I agree that it would make a great tablet game.

It's pretty good, though frustrating when your snipers let a single zombie through and it ends up turning all the remaining survivors in about 5 seconds.

How does the light-hearted tone set this game apart from so many strategy games?The lighthearted tone relieves the fact that you basically cannot win on the default settings.

This game is about doing the best you can from a bad situation and saving as many as possible. It makes the entire experience quite a stress as at no point do you feel like you can win and once that realisation sinks in that you cannot win, it becomes a game of minimising the damage and losing as closely as possible.

I picked this up about a month ago, and I really love it. I've only managed to win a campaign by having an extra merc per level. (campaign setting/mod)

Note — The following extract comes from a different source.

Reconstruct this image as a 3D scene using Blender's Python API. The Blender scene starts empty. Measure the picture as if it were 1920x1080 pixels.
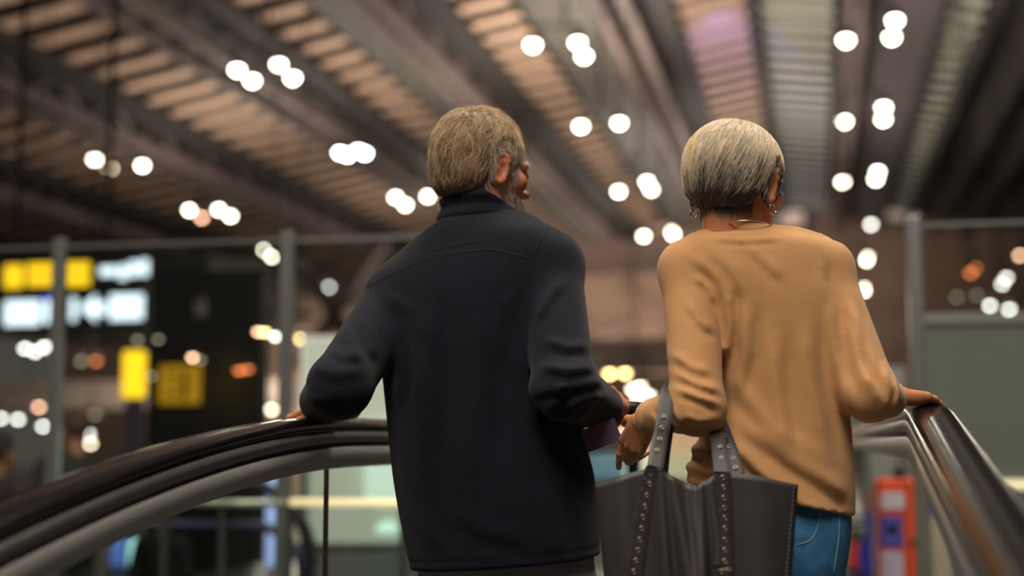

Wow, I've been playing the demo and it is really great. Buying this one.

wordsmythe wrote:
Quintin_Stone wrote:
wordsmythe wrote:

It used to always take the form of a debate over "accuracy" or "historicity," but strategy games are, in their purest sense, simulations. And simulation, as models, make claims about what they model. So I'll ask it: Is this a valid and honest depiction of zombie apocalypse?

In simulationist roleplaying circles, this is posed as a question of a game's verisimilitude.

Or, as I noted, "historicity."

Fun with fun words!

Sure, but "historical accuracy" can't be applied to a zombie apocalypse until one happens.

Quintin_Stone wrote:

until one happens. ;)

But how long is that!? It could have already started, and word just hasn't struck Twitter yet!

I love this game. Finally won a campaign for the first time recently.

Question for other players: Have you successfully played the co-op? Have you done it on Mac? I am having a very hard time getting this to work.